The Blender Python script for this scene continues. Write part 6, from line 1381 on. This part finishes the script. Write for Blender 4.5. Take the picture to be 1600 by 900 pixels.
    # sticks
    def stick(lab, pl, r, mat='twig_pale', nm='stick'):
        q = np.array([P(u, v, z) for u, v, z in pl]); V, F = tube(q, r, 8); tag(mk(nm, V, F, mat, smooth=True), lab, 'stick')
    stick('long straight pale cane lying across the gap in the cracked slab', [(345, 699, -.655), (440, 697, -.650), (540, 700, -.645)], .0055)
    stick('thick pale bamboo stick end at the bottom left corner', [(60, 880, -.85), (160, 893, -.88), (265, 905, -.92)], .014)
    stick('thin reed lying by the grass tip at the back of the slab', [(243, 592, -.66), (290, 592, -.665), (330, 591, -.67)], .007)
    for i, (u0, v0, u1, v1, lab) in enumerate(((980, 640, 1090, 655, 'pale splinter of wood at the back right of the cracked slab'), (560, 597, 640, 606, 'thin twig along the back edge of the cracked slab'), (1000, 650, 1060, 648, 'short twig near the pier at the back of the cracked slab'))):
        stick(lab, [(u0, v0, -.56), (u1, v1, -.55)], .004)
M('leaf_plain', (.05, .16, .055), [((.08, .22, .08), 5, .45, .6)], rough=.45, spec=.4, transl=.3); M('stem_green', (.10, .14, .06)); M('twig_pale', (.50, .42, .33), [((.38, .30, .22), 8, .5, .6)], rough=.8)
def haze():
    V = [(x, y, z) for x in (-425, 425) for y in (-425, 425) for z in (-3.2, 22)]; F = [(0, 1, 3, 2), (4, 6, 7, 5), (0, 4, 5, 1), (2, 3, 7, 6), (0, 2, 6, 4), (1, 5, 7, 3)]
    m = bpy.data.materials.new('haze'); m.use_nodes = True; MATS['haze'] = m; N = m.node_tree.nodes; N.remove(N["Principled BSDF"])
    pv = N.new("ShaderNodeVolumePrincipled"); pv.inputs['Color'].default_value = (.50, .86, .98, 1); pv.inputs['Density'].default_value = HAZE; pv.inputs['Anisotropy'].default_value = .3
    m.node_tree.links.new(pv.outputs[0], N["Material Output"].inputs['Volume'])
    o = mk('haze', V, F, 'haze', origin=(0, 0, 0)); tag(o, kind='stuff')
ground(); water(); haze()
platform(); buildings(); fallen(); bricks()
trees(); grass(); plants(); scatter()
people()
#####
GIVEN PROBLEM => Extract each line from the listing above, please, and repeat it exactly.

TASK RESULT =>
The Blender Python script for this scene continues. Write part 6, from line 1381 on. This part finishes the script. Write for Blender 4.5. Take the picture to be 1600 by 900 pixels.
    # sticks
    def stick(lab, pl, r, mat='twig_pale', nm='stick'):
        q = np.array([P(u, v, z) for u, v, z in pl]); V, F = tube(q, r, 8); tag(mk(nm, V, F, mat, smooth=True), lab, 'stick')
    stick('long straight pale cane lying across the gap in the cracked slab', [(345, 699, -.655), (440, 697, -.650), (540, 700, -.645)], .0055)
    stick('thick pale bamboo stick end at the bottom left corner', [(60, 880, -.85), (160, 893, -.88), (265, 905, -.92)], .014)
    stick('thin reed lying by the grass tip at the back of the slab', [(243, 592, -.66), (290, 592, -.665), (330, 591, -.67)], .007)
    for i, (u0, v0, u1, v1, lab) in enumerate(((980, 640, 1090, 655, 'pale splinter of wood at the back right of the cracked slab'), (560, 597, 640, 606, 'thin twig along the back edge of the cracked slab'), (1000, 650, 1060, 648, 'short twig near the pier at the back of the cracked slab'))):
        stick(lab, [(u0, v0, -.56), (u1, v1, -.55)], .004)
M('leaf_plain', (.05, .16, .055), [((.08, .22, .08), 5, .45, .6)], rough=.45, spec=.4, transl=.3); M('stem_green', (.10, .14, .06)); M('twig_pale', (.50, .42, .33), [((.38, .30, .22), 8, .5, .6)], rough=.8)
def haze():
    V = [(x, y, z) for x in (-425, 425) for y in (-425, 425) for z in (-3.2, 22)]; F = [(0, 1, 3, 2), (4, 6, 7, 5), (0, 4, 5, 1), (2, 3, 7, 6), (0, 2, 6, 4), (1, 5, 7, 3)]
    m = bpy.data.materials.new('haze'); m.use_nodes = True; MATS['haze'] = m; N = m.node_tree.nodes; N.remove(N["Principled BSDF"])
    pv = N.new("ShaderNodeVolumePrincipled"); pv.inputs['Color'].default_value = (.50, .86, .98, 1); pv.inputs['Density'].default_value = HAZE; pv.inputs['Anisotropy'].default_value = .3
    m.node_tree.links.new(pv.outputs[0], N["Material Output"].inputs['Volume'])
    o = mk('haze', V, F, 'haze', origin=(0, 0, 0)); tag(o, kind='stuff')
ground(); water(); haze()
platform(); buildings(); fallen(); bricks()
trees(); grass(); plants(); scatter()
people()